Downtown Minneapolis

By | Alana Horton ’14

Thanks to being located in an urban area with a rich theater scene, Macalester can offer its students plenty of professionals to learn from.

It’s no secret that the Twin Cities is a hotbed for performance: The metro area is second only to New York in terms of theater seats per capita, and boasts more than 100 theaters in all. What’s perhaps less known is how much the Macalester Theatre and Dance Department benefits from its location, giving students the chance to regularly attend performances and work directly with professional artists.

“There’s a symbiotic relationship between performance venues in the Twin Cities and Macalester,” says theatre professor and department chair Beth Cleary. “The smart directors and choreographers build relationships with us. We do challenging and controversial performance work at Macalester, and artists like to work here.”

This fall the department has brought in three guest artists to work with students: Luke Olson-Elm, Matt Sciple, and Isabel Nelson ’04. Sciple and Nelson are directing plays, while Olson-Elm is choreographing a piece for the fall dance concert.

“This community is supportive, embracing, and diverse,” says Olson-Elm of the Twin Cities. Director of Lucas Daniel Dance Company and recently nominated for a Minnesota SAGE award for outstanding dance performance, he is choreographing a piece for Mac students that focuses on social media, exploring how people communicate with one another.
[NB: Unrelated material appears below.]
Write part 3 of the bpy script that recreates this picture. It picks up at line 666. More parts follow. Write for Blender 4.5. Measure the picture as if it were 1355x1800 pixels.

Matt Sciple, an actor and director who has worked extensively with Ten Thousand Things Theatre, Park Square Theatre, Theatre in the Round, agrees: “There are lots of ways to get involved with theatre on every level in this town.” Sciple has cast 14 Macalester students in an adaptation of Romeo and Juliet, to be performed at the college in November.  

In a non-traditional twist, rather than have one actor play Romeo and one Juliet, all the actors cast as Montagues will play Romeo, while all the actors cast as Capulets will play Juliet. “I feel I have something valuable to share,” Sciple says, adding, “If students stay in the Twin Cities and later audition for me, it will certainly be to their advantage that they’ve worked with me before. “

That has certainly been the case for Isabel Nelson ’04, who has later cast actors that she first met while teaching or directing at Mac. She was recently named Best Emerging Artist at the Iveys (an award ceremony recognizing the best of Twin Cities theater) and her theater company, Transatlantic Love Affair, last summer had the top-selling show in the history of the Minnesota Fringe Festival.

This fall she worked with a cast of six first year students on a devised piece of theatre called Sing Protest, Sing Peace, which used physical theatre techniques and song to explore events around the Triangle Shirtwaist Factory Fire of 1911.

She recalls that back in her own student days she performed in several shows directed by guest artists, including one by Joel Sass, now artistic director of the Jungle Theatre in Minneapolis.

“Art doesn’t happen in a vacuum, and theater in particular doesn’t happen in a vacuum; it requires a dialogue with a larger community,” says Nelson. “Macalester’s location in the Twin Cities makes that dialogue possible. It allows students to engage in the arts in ways that wouldn’t be possible somewhere else.”